On Thu, 21 Apr 2005 18:12:08 +0100, "Charles Jardine" <[EMAIL PROTECTED]>
said:
>
> I am sure that Oracle can close the cursors automatically in Oracle
> 9.2..6. I would be very grateful if you could find out for me if the
>     same is true in your Oracle 8i database.
>
> Could you please run the following simplified test program. It doesn't
> run out of cursors in my setup. Does it in yours?

No, it runs all the way through without a problem.

So it looks like the problem is indeed that a reference is being held
open somewhere.

> Yes. I have taken a level 2 trace of the above program (after
> modifying it to do two iterations rather than 1500). This trace is
> included below with my annotations - lines starting with ' [cj]'.

Thank you for that -- your annotations are very helpful in identifying
where the cursors are being created and destroyed. I wasn't sure how to
identify those points in the trace output.

> It shows that the first cursor handle is not DESTROYed when the first
> instance of $cursor goes out of scope at the end of the loop. The
> destructor is actually called from within bind_param_input as the
> binding of the second $cursor causes the reference count of the first
> $cursor to drop to zero. Similarly the second cursor handle is not
> DESTROYed until the pl/sql handle is destroyed.

In my code, I create a new statement handle ($sth) each time through the
loop in the _do_proc method. This variable goes out of scope at the end
of the method, so presumably is destroyed. However, in the _do_proc
method I also create a cursor handle ($out) using bind_param_inout that
is returned from the method. This handle is passed into a scalar
variable in the calling loop, and this variable then goes out of scope
at the end of the loop.

It appears that something is holding open a reference to the
cursor handle, but I can't see what would be doing that. One guess
would be that:
  * IF bind_param_inout creates a reference from the pl/sql statement
    handle ($sth in my code) to the cursor handle ($out),
  * THEN because I've passed the cursor handle reference back to the
    calling loop at the end of the code:
  1) the pl/sql statement handle doesn't get destroyed at the end of the
     method because it has a reference open to the cursor handle;
  2) the cursor handle doesn't get destroyed at the end of the calling
     loop because there is still an open reference to it;
  3) and the cursor handle also doesn't get destroyed because there is
     never another operation called on the statement handle that was
     used to create it, since a new statement handle is created each
     time through the loop. In your code the first cursor handle only
     gets destroyed when the second cursor handle is created, using the
     same statement handle that created the first cursor.

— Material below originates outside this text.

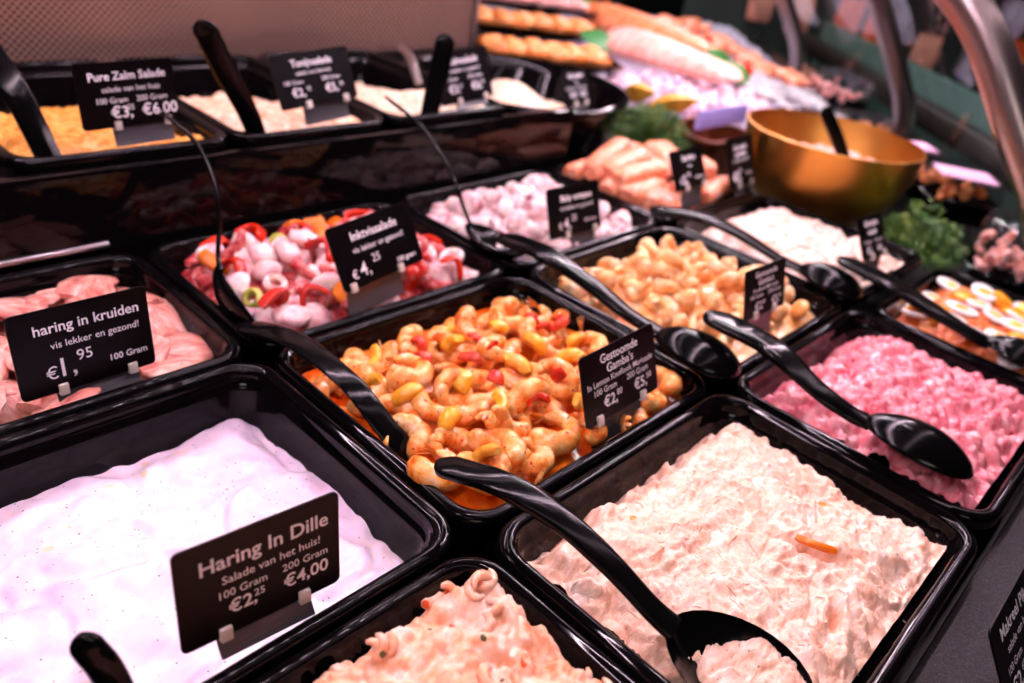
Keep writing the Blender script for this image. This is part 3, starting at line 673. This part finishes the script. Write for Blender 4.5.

Which would suggest that one solution would be to deal with the cursor
handle, i.e. retrieve the data from it, within the _do_proc method, and
allow both handles to go out of scope at the end of the method without
being passed back to the loop.

Does this sound like a reasonable explanation of how the reference might
be held open? Although this sounds plausible, I don't know enough about
the DBI and DBD::Oracle internals to know whether it is actually the
case. (1) sounds slightly suspect to me, which calls into question (2)
as well. But it seems that (3) could plausibly be true without either
(1) or (2) being true.

If this, or something like this, is correct, then my question becomes
one of memory management -- does creating a cursor handle retrieve all
the data from the database for that cursor and just provide a convenient
interface to it, or do subsequent calls to (eg) fetchrow_hashref() on
the cursor handle actually retrieve the next row from the database? If
the former, I've already retrieved the data so I might as well just get
it all out of the cursor; if the latter, obviously, I'll have to deal
with holding all the retrieved data in memory and passing it around.

Thanks again for all the assistance I've received from the list!